Mini-Review: Hereafter (2010)

Starring Matt Damon, Cécile de France, Frankie McLaren, George McLaren, Lyndsey Marshal, Thierry Neuvic, Bryce Dallas Howard, Mylène Jampanoï, Jay Mohr

Directed by Clint Eastwood

Expectations: High, but somewhat tempered because I know a lot of people had lukewarm reactions to it.


I genuinely have nothing bad to say about this movie. Sure, it is slow-moving, but it is perfectly paced for the story it tells. Matt Damon is superb in his role as a tortured psychic that can legitimately contact people’s recently deceased loved ones. Cécile de France and Frankie & George McLaren hold down their equal share of the film as well, turning in strong, touching performances. These individual stories are each given time to develop naturally, with each character having a unique point-of-view. It is not a Matt Damon vehicle, it is a film that Matt Damon is but a component of. I think therein lies a lot of what the mainstream audience that hated Hereafter didn’t like about the movie.

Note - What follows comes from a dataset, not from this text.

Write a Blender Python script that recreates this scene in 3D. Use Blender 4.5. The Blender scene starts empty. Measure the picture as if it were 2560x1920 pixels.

If I was having a bad experience with the film (as most seem to have had), I may have balked at some of the occurrences in the last half hour. Instead I enjoyed them and while their believability is somewhat in question, the events leading up to them are all logical enough and make sense for each character, so I can easily put to rest any misgivings or calls of Deus ex Machina. At the end of the day, I just want to have a good time at the movies, and the ending offered up here gave me what I wanted.

I also greatly enjoyed that the film never crosses into the religious fantasy afterlife that so many films tend to, and actually presents a few differing viewpoints on the subject. It is unfair to go into the film looking for answers, though, as it will provide none. It is fiction and should be taken merely as a jumping-off point for fun, intellectual discussions with your friends or family (or online acquaintances). It should be noted, though, that the mere existence of the film and the character’s brushes with an afterlife suggests the filmmakers believe in some sort of life after death, but what is truly intriguing about the film’s portrayal is the lack of religion in the discussion. I found that to be a stroke of brilliance.

Hereafter is easily one of my favorite films from last year and was much more deserving of a Best Picture nomination than some of the more lackluster nominees. It is definitely not a film for everyone, but those willing to give Eastwood some time to develop the characters will be rewarded with a moving film.